I’ve got several things to post and comment on from Revd Dr John Stott (one of the great Christian leaders, preachers, evangelists and writers of the last hundred years), but the place to start is with a personal connection.

As I blogged the previously, I was baptised by ‘Uncle’ John on 15th November 1970. I was nine months’ old, in case you’re wondering… and I screamed the place down (‘the place’ being All Souls Langham Place in London)!

I had the real delight of being sent a scan of Stott’s handwritten notes from that very service by a friend of mine who was working through Uncle John’s extensive collection papers and notes on behalf of his estate (what a wonderful task!) and happened to spot my name!

The background is that some of my extended family came from a church background that led to them being very negative about a baby being baptised and so my parents asked John if he might give a few words by way of explanation before that part of the service (not as the sermon, but standalone remarks). So these are his handwritten notes behind him explaining why he felt it was biblically appropriate (or as he puts it in the notes below: “Is it right and proper?”) to administer this sacrament to an infant.

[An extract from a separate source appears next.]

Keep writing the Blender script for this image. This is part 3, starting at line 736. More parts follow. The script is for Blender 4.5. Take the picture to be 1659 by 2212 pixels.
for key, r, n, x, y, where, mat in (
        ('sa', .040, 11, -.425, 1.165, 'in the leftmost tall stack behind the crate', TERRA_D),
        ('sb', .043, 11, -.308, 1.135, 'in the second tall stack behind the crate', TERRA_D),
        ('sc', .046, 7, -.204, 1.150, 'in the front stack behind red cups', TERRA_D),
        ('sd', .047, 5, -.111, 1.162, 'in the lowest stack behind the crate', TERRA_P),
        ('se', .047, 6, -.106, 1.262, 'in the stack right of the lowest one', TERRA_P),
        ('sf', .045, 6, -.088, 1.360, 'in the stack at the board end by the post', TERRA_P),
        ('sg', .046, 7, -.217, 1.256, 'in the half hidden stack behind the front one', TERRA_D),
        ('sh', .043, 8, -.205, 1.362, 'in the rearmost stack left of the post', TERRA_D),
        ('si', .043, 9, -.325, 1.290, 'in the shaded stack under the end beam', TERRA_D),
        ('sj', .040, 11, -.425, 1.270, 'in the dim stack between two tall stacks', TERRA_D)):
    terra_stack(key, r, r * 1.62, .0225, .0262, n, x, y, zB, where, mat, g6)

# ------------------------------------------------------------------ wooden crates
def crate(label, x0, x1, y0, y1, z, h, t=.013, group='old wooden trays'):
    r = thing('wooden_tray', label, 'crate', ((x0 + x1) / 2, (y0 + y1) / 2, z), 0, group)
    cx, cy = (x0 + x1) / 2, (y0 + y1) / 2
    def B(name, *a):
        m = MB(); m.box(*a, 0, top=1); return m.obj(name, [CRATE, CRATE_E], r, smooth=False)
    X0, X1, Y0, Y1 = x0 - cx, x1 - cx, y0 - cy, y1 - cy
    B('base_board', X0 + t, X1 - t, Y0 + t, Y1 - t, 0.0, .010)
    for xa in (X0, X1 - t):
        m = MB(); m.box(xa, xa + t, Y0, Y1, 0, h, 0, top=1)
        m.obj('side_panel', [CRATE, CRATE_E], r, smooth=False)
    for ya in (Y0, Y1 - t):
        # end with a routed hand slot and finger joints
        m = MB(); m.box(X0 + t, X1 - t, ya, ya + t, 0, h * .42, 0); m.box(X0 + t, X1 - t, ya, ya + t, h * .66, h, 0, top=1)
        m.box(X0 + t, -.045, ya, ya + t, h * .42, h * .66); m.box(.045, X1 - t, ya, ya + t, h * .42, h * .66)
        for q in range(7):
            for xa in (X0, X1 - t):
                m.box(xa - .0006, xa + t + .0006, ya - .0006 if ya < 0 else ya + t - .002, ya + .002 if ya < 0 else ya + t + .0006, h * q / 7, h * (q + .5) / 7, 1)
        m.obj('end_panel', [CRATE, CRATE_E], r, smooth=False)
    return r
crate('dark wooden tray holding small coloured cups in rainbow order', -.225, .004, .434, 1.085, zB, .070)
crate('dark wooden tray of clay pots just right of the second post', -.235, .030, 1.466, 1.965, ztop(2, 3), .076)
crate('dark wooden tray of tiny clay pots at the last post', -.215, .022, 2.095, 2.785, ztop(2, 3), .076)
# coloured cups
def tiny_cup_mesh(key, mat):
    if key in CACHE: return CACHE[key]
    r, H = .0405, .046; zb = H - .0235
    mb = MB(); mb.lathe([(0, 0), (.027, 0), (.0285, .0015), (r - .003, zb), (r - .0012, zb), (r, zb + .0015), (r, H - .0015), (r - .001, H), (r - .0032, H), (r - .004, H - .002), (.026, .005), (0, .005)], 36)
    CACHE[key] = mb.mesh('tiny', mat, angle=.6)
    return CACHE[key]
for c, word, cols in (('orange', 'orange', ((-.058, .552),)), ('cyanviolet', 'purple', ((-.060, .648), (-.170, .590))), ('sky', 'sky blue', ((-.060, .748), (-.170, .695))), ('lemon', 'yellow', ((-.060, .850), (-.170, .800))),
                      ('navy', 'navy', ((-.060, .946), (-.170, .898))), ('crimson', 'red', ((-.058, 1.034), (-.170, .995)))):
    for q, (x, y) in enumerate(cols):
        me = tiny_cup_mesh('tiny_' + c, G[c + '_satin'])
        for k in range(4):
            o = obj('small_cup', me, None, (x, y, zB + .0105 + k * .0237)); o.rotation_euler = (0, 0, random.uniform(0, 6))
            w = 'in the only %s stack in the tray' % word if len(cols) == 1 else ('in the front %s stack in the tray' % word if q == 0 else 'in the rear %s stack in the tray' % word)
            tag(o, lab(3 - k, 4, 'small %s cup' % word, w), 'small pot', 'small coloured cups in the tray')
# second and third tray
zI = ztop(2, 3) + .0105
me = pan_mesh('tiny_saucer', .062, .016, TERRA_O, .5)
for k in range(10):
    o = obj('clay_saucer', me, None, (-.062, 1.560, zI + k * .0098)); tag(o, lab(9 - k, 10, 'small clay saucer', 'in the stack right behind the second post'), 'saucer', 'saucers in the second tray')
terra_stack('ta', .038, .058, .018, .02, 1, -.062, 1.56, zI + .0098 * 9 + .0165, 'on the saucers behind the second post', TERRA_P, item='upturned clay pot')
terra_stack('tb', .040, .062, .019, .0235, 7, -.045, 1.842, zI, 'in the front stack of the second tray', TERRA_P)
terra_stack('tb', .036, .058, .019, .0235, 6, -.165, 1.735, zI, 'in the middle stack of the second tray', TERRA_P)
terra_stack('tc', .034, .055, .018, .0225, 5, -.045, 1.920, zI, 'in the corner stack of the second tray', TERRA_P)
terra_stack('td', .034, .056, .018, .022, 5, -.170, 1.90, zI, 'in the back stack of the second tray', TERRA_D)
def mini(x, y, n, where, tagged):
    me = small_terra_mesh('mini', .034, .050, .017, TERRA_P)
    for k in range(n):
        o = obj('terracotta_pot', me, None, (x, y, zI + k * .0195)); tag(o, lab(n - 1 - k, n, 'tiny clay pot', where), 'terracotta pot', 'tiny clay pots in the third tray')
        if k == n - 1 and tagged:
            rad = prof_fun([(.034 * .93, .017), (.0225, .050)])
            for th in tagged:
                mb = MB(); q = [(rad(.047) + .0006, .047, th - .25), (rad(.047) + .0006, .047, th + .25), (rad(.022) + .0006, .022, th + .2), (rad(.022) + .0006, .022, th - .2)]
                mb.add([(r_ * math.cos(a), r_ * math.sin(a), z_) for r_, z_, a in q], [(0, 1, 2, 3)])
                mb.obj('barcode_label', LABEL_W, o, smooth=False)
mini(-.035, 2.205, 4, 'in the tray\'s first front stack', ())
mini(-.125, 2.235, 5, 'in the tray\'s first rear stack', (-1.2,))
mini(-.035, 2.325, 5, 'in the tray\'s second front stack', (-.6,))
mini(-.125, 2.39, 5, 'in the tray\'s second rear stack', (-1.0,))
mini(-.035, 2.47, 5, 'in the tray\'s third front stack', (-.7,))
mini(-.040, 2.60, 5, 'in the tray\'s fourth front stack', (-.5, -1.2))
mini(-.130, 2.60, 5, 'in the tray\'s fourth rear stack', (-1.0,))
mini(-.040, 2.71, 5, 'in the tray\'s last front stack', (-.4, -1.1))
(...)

1970 11 Richard Frank Baptism - John Stott talk - for web

Here’s my transcription of what he wrote down – I’ve stuck with his note form, including abbreviations, though I’ve added bullet-point for clarity at one point. Many thanks to my father, Tom Frank, for helping me do some more deciphering on one or two places where I struggled with the handwriting…

Is it right and proper to baptize infants, when too young to repent, believe, profess?

Answer to this Q depends on another: is there a Biblical doctrine of infants? In particular: is there evidence child of Christian parents stands in different relationship.

We believe there is, multiple evidence:

  • OT practice of circumcision indicated children could be members of God’s covenant
  • Jesus received little children: and said Kingdom of God belongs…
  • Apostle Paul said children with one Christian parent are ‘holy’, belong to people of God
  • Whole scripture emphasises the family. that God chooses families

So then the children of professing Christian parents, during the years of unconscious childhood are included within their parents faith and in that sense may be regarded as Xian children.

In baptizing them, or in baptizing adults, we’re not so much conferring a status upon them as recognising a Xian status ahead of profess. Not of course that their birth of Xian parents makes them permanent / (provisionally)

So Bm looks back to child’s birth… forward to child’s personal commitment. Parents are asked whether they themselves believe & will bring the child up.